Love in the time of war–and beyond

In searching for my father over the last few years, I finally stumbled on a story that would make a box-office hit. In the process I discovered the great love my grandparents had for one another.

 

My father was around for only 16 years of my life, and now that I am a year shy of 50, I suddenly realize I spent a lot of those years after he died searching for him and trying to understand him.

 

It was a search that began in Davao, where he was born in 1932, and only recently culminated in a 30-page PDF file that was sent to me by the law library of the University of Texas in Austin. Sometime in 2010, my cousin Bernadette unearthed online a Supreme Court document that described how my lolo Sixto Babao was killed by the Japanese soldiers on Dec. 28, 1941.

 

Original transcript

 

No one in my father’s family knew the details of how our lolo was executed, then beheaded, until my cousin found those documents (his brother, cousin and another friend were also shot by the Japanese that day).
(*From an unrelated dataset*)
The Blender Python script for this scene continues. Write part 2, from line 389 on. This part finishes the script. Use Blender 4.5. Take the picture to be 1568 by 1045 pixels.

Apparently, my Lola Justina had not spoken about it in detail all those years. She was widowed in her early 30s and left with six children between the ages of 11 and one. My father was nine when his father disappeared in 1941.

 

In January 1942, the same Japanese soldiers who killed my grandfather and his companions came back to my lola’s house and looted it, leaving her with nothing to feed her six children.

 

I felt terrible when I read the account in the Supreme Court document and could not sleep for days. It then spurred me on to search for the original transcript of my lola’s testimony in the courts.

 

Searching the Internet, I discovered that the files were in the law library of the University of Texas in Austin. I then wrote them to inquire about the documents, and after a thorough search, Dr. Elizabeth Haluska Rausch wrote me to say that they could scan the documents and send them to me! My friend Tessa paid for the documentation fees, and in two weeks the papers arrived.

 

Heartbreaking

 

Reading about my grandfather and grandmother was both heartbreaking and inspiring. To read about the sacrifices of my lolo to save his family, in the process losing his life, and those of the three other men who were killed that same day, was tragic. My lolo had been the head of the parachutists—those assigned by the city government to look out for the Japanese—so his murder was the most gruesome. They not only shot him, they beheaded him, too.

 

On the eve of his departure to go to the garrison, my lola asked him to wear his wedding ring, which had her initials (J.L.) and the date of their wedding (1-1-30) inscribed inside the ring.

 

“I gave it to him so that should anything happen, if he would not return, I would know for sure because of the ring,” she narrated to the courts in her testimony.

 

Perhaps it was a woman’s intuition, or maybe the bond between them, but true enough her fears came true. On the night her home was looted and ransacked, the Japanese who had killed my lolo, Teodoro Tatishi, told her how they had killed the four men on the pier on Dec. 28, 1941.

 

It was also in the transcript that I learned that my father, then all of nine years old, had been at my grandmother’s side to hear this story.

 

Poignant

 

Even more poignant was the way my lola confirmed that her husband was indeed gone. On March 10, 1942, my Lola went to the market to buy food, and on the vendor’s hand, she saw what looked like her husband’s wedding ring. She asked the vendor, who was known to the family, if she could see the ring, and there it was when she took a close look: “J.L. 1-1-30.”

 

It was then that she truly knew that he was gone. The vendor had been warned by the Japanese not to speak of the body he had found on the seashore. He had known then that it was my Lolo because, although he had been decapitated, he recognized the clothes; my grandfather had dropped by his stall on the day he was killed.

 

My lola confirmed her husband’s death when she found his ring on March 10, 1942. Thirty-six years later, on March 10, 1978, my Lola passed away.

 

When I read the account, I was amazed at truly how love transcends space and time, and that although we lose people we love, they are truly never gone, because they continue to live on in our hearts and we can call on their memories any time we wish.

 

I understand my father now, more than I ever did when he was alive—his courage, his love and discipline, and his devotion to protect us at all costs. But I can now also understand the deep pain that he must have carried for many years, which manifested and impacted on his family in many ways.

 

True understanding always comes with forgiveness, but always in His perfect time.